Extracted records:
⟨

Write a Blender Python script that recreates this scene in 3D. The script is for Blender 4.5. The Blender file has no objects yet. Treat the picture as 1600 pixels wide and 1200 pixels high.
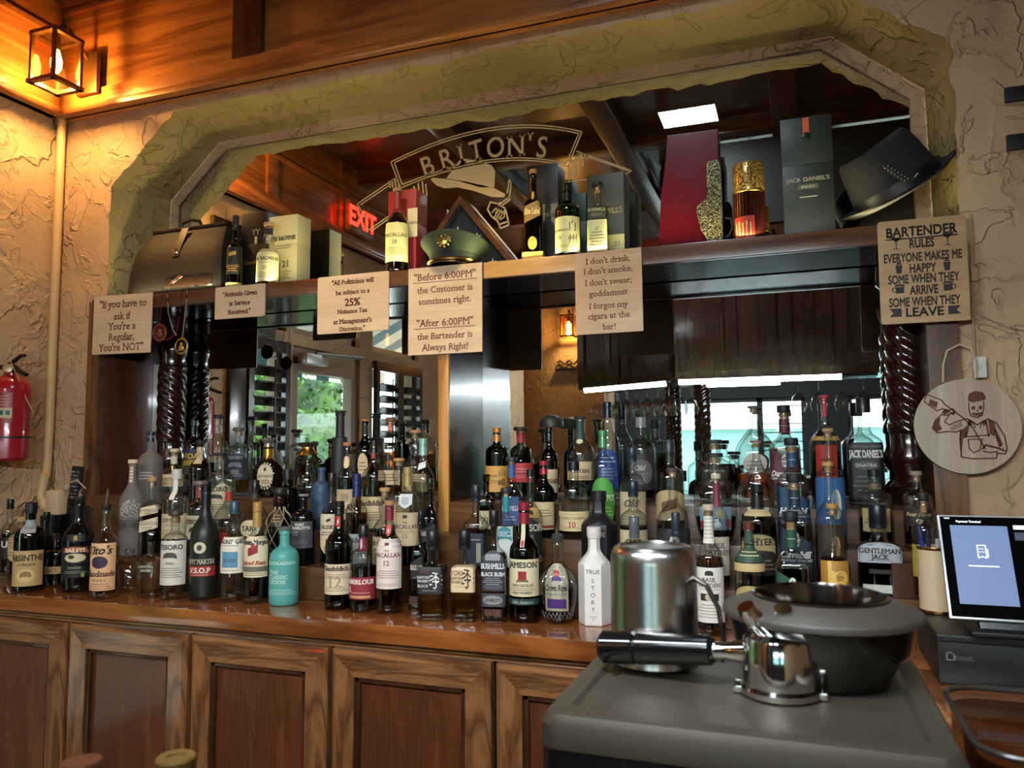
import bpy, bmesh, math, random
from mathutils import Vector, Matrix
R = math.radians
rnd = random.Random(7)
SC = bpy.context.scene
COL = SC.collection

# ------------------------------------------------------------ camera
F = 1215.0                                  # focal length in pixels of a 1600x1200 frame
EYE = Vector((0, 0, 1.5))
YAW, PITCH, ROLL = R(20), R(4.7), R(0.42)
fwd = Vector((-math.sin(YAW)*math.cos(PITCH), math.cos(YAW)*math.cos(PITCH), math.sin(PITCH)))
rt0 = Vector((math.cos(YAW), math.sin(YAW), 0))
up0 = rt0.cross(fwd)
rt = rt0*math.cos(ROLL) - up0*math.sin(ROLL)
up = up0*math.cos(ROLL) + rt0*math.sin(ROLL)
cd = bpy.data.cameras.new('camera')
cam = bpy.data.objects.new('camera', cd)
COL.objects.link(cam)
m = Matrix((rt, up, -fwd)).transposed().to_4x4()
m.translation = EYE
cam.matrix_world = m
cd.sensor_width = 36
cd.lens = 36*F/1600
cd.clip_start = 0.02
cd.dof.use_dof = True
cd.dof.focus_distance = 2.25
cd.dof.aperture_fstop = 9.0
SC.camera = cam

# planes of the place (metres): mirror, plaster wall, counter top
YM, YW, ZC = 2.57, 2.32, 1.05
XL, XR, YB, ZCEIL = -2.83, 1.75, -5.0, 3.42

def ray(px, py):
    return fwd + rt*((px-800)/F) - up*((py-600)/F)
def PY(px, py, Y):
    d = ray(px, py); return EYE + d*(Y/d.y)
def PZ(px, py, Z):
    d = ray(px, py); return EYE + d*((Z-1.5)/d.z)
def PXp(px, py, X):
    d = ray(px, py); return EYE + d*(X/d.x)
def depth(p):
    return (p-EYE).dot(fwd)

# ------------------------------------------------------------ light
SC.view_settings.view_transform = 'Standard'
SC.view_settings.look = 'None'
SC.view_settings.gamma = 1
SC.view_settings.use_curve_mapping = False
SC.view_settings.exposure = 0.52
SC.cycles.max_bounces = 14
SC.cycles.diffuse_bounces = 3
SC.cycles.glossy_bounces = 6
SC.cycles.transmission_bounces = 10
SC.cycles.transparent_max_bounces = 32
SC.cycles.caustics_reflective = False
SC.cycles.caustics_refractive = False
SC.cycles.sample_clamp_indirect = 6
SC.cycles.use_adaptive_sampling = True
SC.cycles.adaptive_threshold = 0.02

W = bpy.data.worlds.new('sky'); SC.world = W; W.use_nodes = True
bg = W.node_tree.nodes['Background']
bg.inputs[0].default_value = (0.80, 0.92, 1.0, 1); bg.inputs[1].default_value = 7.0

def area(name, loc, rot, sx, sy, power, color, portal=False, spread=None):
    l = bpy.data.lights.new(name, 'AREA'); l.shape = 'RECTANGLE'; l.size = sx; l.size_y = sy
    l.energy = power; l.color = color
    if portal: l.cycles.is_portal = True
    if spread: l.spread = R(spread)
    o = bpy.data.objects.new(name, l); COL.objects.link(o); o.location = loc; o.rotation_euler = rot
    return o
# daylight portals in the window openings (they emit nothing themselves)
area('window_portal', (XL-0.02, 1.45, 1.75), (0, R(-90), 0), 1.7, 0.55, 1, (1,1,1), True)
area('window_portal', (XL-0.02, 0.85, 1.40), (0, R(-90), 0), 2.4, 0.8, 1, (1,1,1), True)
area('window_portal', (XL-0.02, -0.1, 1.75), (0, R(-90), 0), 1.7, 0.75, 1, (1,1,1), True)
area('window_portal', (-0.9, YB-0.02, 1.5), (R(90), 0, 0), 2.9, 1.5, 1, (1,1,1), True)
area('window_portal', (1.15, YB-0.02, 1.5), (R(90), 0, 0), 1.1, 1.5, 1, (1,1,1), True)
# ceiling panel, two added fill lamps and the light strip on the shelf
area('ceiling_and_fill_light', (-0.50, 0.86, 3.33), (0, 0, 0), 0.30, 0.22, 11, (0.80, 0.92, 1.0))
area('ceiling_and_fill_light', (-1.75, -2.65, 3.33), (0, 0, 0), 0.6, 0.5, 42, (0.92, 0.96, 1.0))  # added fill lamp for the bottles, kept out of the mirror's view
area('ceiling_and_fill_light', (-0.45, -2.65, 3.33), (0, 0, 0), 0.6, 0.5, 30, (0.90, 0.96, 1.0))  # second unseen fill lamp, added to brighten the bottles from the front
area('shelf_strip_light', (-1.05, 2.302, 2.108), (R(180+12), 0, 0), 2.75, 0.012, 6.0, (1.0, 0.87, 0.42))
area('cabinet_tube_light', (-0.20, 0.43, 1.885), (R(66), 0, 0), 0.9, 0.03, 8, (0.86, 0.94, 1.0), spread=120)
area('cabinet_tube_light', (-1.04, 0.19, 1.885), (R(66), 0, R(30)), 0.7, 0.03, 7.5, (0.90, 0.95, 1.0), spread=120)
def spot(name, loc, target, power, color, size, blend=0.5, rad=0.03):
    l = bpy.data.lights.new(name, 'SPOT'); l.energy = power; l.color = color; l.spot_size = R(size); l.spot_blend = blend; l.shadow_soft_size = rad
    o = bpy.data.objects.new(name, l); COL.objects.link(o); o.location = loc
    o.rotation_euler = (Vector(target)-Vector(loc)).to_track_quat('-Z', 'Y').to_euler()
    return o
spot('ceiling_spot', (-1.1, 0.75, 3.3), (-1.15, 2.3, 2.0), 70, (1.0, 0.70, 0.36), 34)

# ------------------------------------------------------------ materials
def lin(c):
    return c/12.92 if c <= 0.04045 else ((c+0.055)/1.055)**2.4
def hx(h):
    h = h.lstrip('#'); return tuple(lin(int(h[i:i+2], 16)/255) for i in (0, 2, 4)) + (1.0,)
_mc = {}
def mat(h, rough=0.5, metal=0.0, coat=0.0, emit=0.0, name=None):
    k = (h, rough, metal, coat, emit)
    if k in _mc: return _mc[k]
    M_ = bpy.data.materials.new(name or 'paint_' + h); M_.use_nodes = True
    b = M_.node_tree.nodes['Principled BSDF']
    b.inputs['Base Color'].default_value = hx(h); b.inputs['Roughness'].default_value = rough
    b.inputs['Metallic'].default_value = metal; b.inputs['Coat Weight'].default_value = coat
    if emit:
        b.inputs['Emission Color'].default_value = hx(h); b.inputs['Emission Strength'].default_value = emit
    nt = M_.node_tree                                  # a little surface variation in gloss
    n = nt.nodes.new('ShaderNodeTexNoise'); n.inputs['Scale'].default_value = 35
    r_ = nt.nodes.new('ShaderNodeMapRange'); r_.inputs[3].default_value = max(0, rough-0.05); r_.inputs[4].default_value = min(1, rough+0.07)
    nt.links.new(n.outputs[0], r_.inputs[0]); nt.links.new(r_.outputs[0], b.inputs['Roughness'])
    _mc[k] = M_; return M_
def N(nt, t, **kw):
    n = nt.nodes.new(t)
    for k, v in kw.items(): setattr(n, k, v)
    return n
def ramp(nt, stops):
    n = nt.nodes.new('ShaderNodeValToRGB'); e = n.color_ramp.elements
    while len(e) < len(stops): e.new(0.5)
    for el, (p, c) in zip(e, stops): el.position = p; el.color = c
    return n
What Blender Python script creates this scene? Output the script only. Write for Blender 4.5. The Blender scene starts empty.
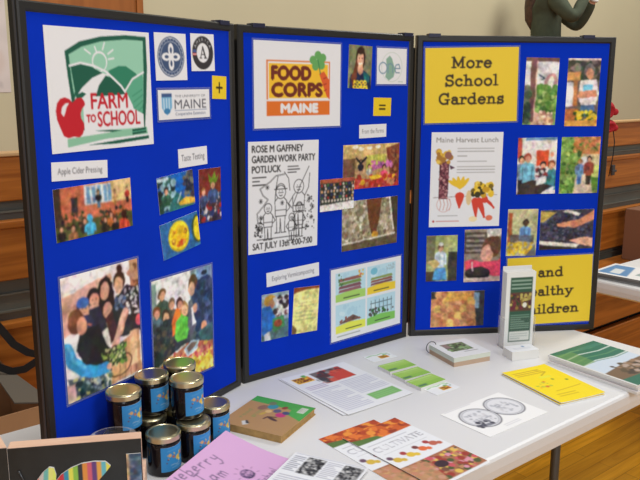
import bpy, bmesh, math, random
import numpy as np
from mathutils import Vector, Matrix

SC = bpy.context.scene
COL = SC.collection
PSI = 0.687835                      # direction of the table, the bleachers and the wall
U = Vector((math.cos(PSI), math.sin(PSI), 0)); N = Vector((-U.y, U.x, 0)); Z = Vector((0, 0, 1))
def W(u, n, z=0.0): return U*u + N*n + Z*z

# ------------------------------------------------------------------ camera, world, lights, exposure
cam_d = bpy.data.cameras.new('camera'); cam = bpy.data.objects.new('camera', cam_d); COL.objects.link(cam)
cam_d.sensor_width = 36.0; cam_d.lens = 756.85/640*36.0; cam_d.clip_start = 0.02; cam_d.clip_end = 60
cam.matrix_world = (Matrix.Translation((0, 0, 1.5116)) @ Matrix.Rotation(math.pi/2-0.2016, 4, 'X')
                    @ Matrix.Rotation(0.0023, 4, 'Z'))
SC.camera = cam
wd = bpy.data.worlds.new('world'); SC.world = wd; wd.use_nodes = True
wd.node_tree.nodes['Background'].inputs[0].default_value = (0.97, 0.99, 1.0, 1)
wd.node_tree.nodes['Background'].inputs[1].default_value = 0.36
def area(name, loc, target, size, power, color):
    d = bpy.data.lights.new(name, 'AREA'); d.shape = 'SQUARE'; d.size = size; d.energy = power; d.color = color
    o = bpy.data.objects.new(name, d); COL.objects.link(o); o.location = loc
    o.rotation_euler = (Vector(target)-Vector(loc)).to_track_quat('-Z', 'Y').to_euler()
area('gym_lamp_key', (3.0, -1.5, 3.9), (0.1, 1.8, 1.0), 1.6, 92, (0.98, 0.99, 1.0))
area('fill_light', (0.9, -3.6, 2.3), (0.2, 2.0, 0.9), 2.2, 52, (0.97, 0.99, 1.0))  # added low frontal fill, brightens the table edge and bleacher fronts
area('gym_lamp_rear', tuple(W(6.6, 1.4, 6.0)), tuple(W(4.0, 4.3, 1.6)), 1.5, 245, (1.0, 0.96, 0.88))
area('gym_lamp_left', tuple(W(0.6, 0.6, 6.0)), tuple(W(1.2, 4.0, 1.2)), 1.5, 115, (1.0, 0.96, 0.88))
vs = SC.view_settings
SC.display_settings.display_device = 'sRGB'
vs.view_transform = 'Standard'; vs.look = 'None'; vs.gamma = 1.0; vs.exposure = -0.2; vs.use_curve_mapping = False

# ------------------------------------------------------------------ helpers
def lin(c):
    c = np.asarray(c, dtype=np.float64)/255.0
    return np.where(c <= 0.04045, c/12.92, ((c+0.055)/1.055)**2.4)
def rgba(c): return tuple(float(x) for x in lin(c)) + (1.0,)
MATS = {}
def mat(name, c, rough=0.5, metal=0.0, spec=0.5, bump=0.0, bscale=200.0, var=0.0, vscale=8.0):
    m = bpy.data.materials.new(name); m.use_nodes = True; nt = m.node_tree; b = nt.nodes['Principled BSDF']
    b.inputs['Base Color'].default_value = rgba(c); b.inputs['Roughness'].default_value = rough
    b.inputs['Metallic'].default_value = metal; b.inputs['Specular IOR Level'].default_value = spec
    tc = nt.nodes.new('ShaderNodeTexCoord')
    if var:
        no = nt.nodes.new('ShaderNodeTexNoise'); no.inputs['Scale'].default_value = vscale; no.inputs['Detail'].default_value = 4
        nt.links.new(tc.outputs['Object'], no.inputs['Vector'])
        r = nt.nodes.new('ShaderNodeValToRGB'); nt.links.new(no.outputs['Fac'], r.inputs[0])
        r.color_ramp.elements[0].position = 0.3; r.color_ramp.elements[1].position = 0.7
        lo = [x*(1-var) for x in c]; hi = [min(255, x*(1+var)) for x in c]
        r.color_ramp.elements[0].color = rgba(lo); r.color_ramp.elements[1].color = rgba(hi)
        nt.links.new(r.outputs[0], b.inputs['Base Color'])
    if bump:
        no = nt.nodes.new('ShaderNodeTexNoise'); no.inputs['Scale'].default_value = bscale
        nt.links.new(tc.outputs['Object'], no.inputs['Vector'])
        bp = nt.nodes.new('ShaderNodeBump'); bp.inputs['Strength'].default_value = bump; bp.inputs['Distance'].default_value = 0.002
        nt.links.new(no.outputs['Fac'], bp.inputs['Height']); nt.links.new(bp.outputs[0], b.inputs['Normal'])
    return m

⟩

• [Short problem]: Skip all pictures and retype only the stretch from the line that holds "What Blender Python" through the line that holds "vs.view_transform = 'Standard';", exactly as written.

• [Correct response]:
What Blender Python script creates this scene? Output the script only. Write for Blender 4.5. The Blender scene starts empty.
import bpy, bmesh, math, random
import numpy as np
from mathutils import Vector, Matrix

SC = bpy.context.scene
COL = SC.collection
PSI = 0.687835                      # direction of the table, the bleachers and the wall
U = Vector((math.cos(PSI), math.sin(PSI), 0)); N = Vector((-U.y, U.x, 0)); Z = Vector((0, 0, 1))
def W(u, n, z=0.0): return U*u + N*n + Z*z

# ------------------------------------------------------------------ camera, world, lights, exposure
cam_d = bpy.data.cameras.new('camera'); cam = bpy.data.objects.new('camera', cam_d); COL.objects.link(cam)
cam_d.sensor_width = 36.0; cam_d.lens = 756.85/640*36.0; cam_d.clip_start = 0.02; cam_d.clip_end = 60
cam.matrix_world = (Matrix.Translation((0, 0, 1.5116)) @ Matrix.Rotation(math.pi/2-0.2016, 4, 'X')
                    @ Matrix.Rotation(0.0023, 4, 'Z'))
SC.camera = cam
wd = bpy.data.worlds.new('world'); SC.world = wd; wd.use_nodes = True
wd.node_tree.nodes['Background'].inputs[0].default_value = (0.97, 0.99, 1.0, 1)
wd.node_tree.nodes['Background'].inputs[1].default_value = 0.36
def area(name, loc, target, size, power, color):
    d = bpy.data.lights.new(name, 'AREA'); d.shape = 'SQUARE'; d.size = size; d.energy = power; d.color = color
    o = bpy.data.objects.new(name, d); COL.objects.link(o); o.location = loc
    o.rotation_euler = (Vector(target)-Vector(loc)).to_track_quat('-Z', 'Y').to_euler()
area('gym_lamp_key', (3.0, -1.5, 3.9), (0.1, 1.8, 1.0), 1.6, 92, (0.98, 0.99, 1.0))
area('fill_light', (0.9, -3.6, 2.3), (0.2, 2.0, 0.9), 2.2, 52, (0.97, 0.99, 1.0))  # added low frontal fill, brightens the table edge and bleacher fronts
area('gym_lamp_rear', tuple(W(6.6, 1.4, 6.0)), tuple(W(4.0, 4.3, 1.6)), 1.5, 245, (1.0, 0.96, 0.88))
area('gym_lamp_left', tuple(W(0.6, 0.6, 6.0)), tuple(W(1.2, 4.0, 1.2)), 1.5, 115, (1.0, 0.96, 0.88))
vs = SC.view_settings
SC.display_settings.display_device = 'sRGB'
vs.view_transform = 'Standard'; vs.look = 'None'; vs.gamma = 1.0; vs.exposure = -0.2; vs.use_curve_mapping = False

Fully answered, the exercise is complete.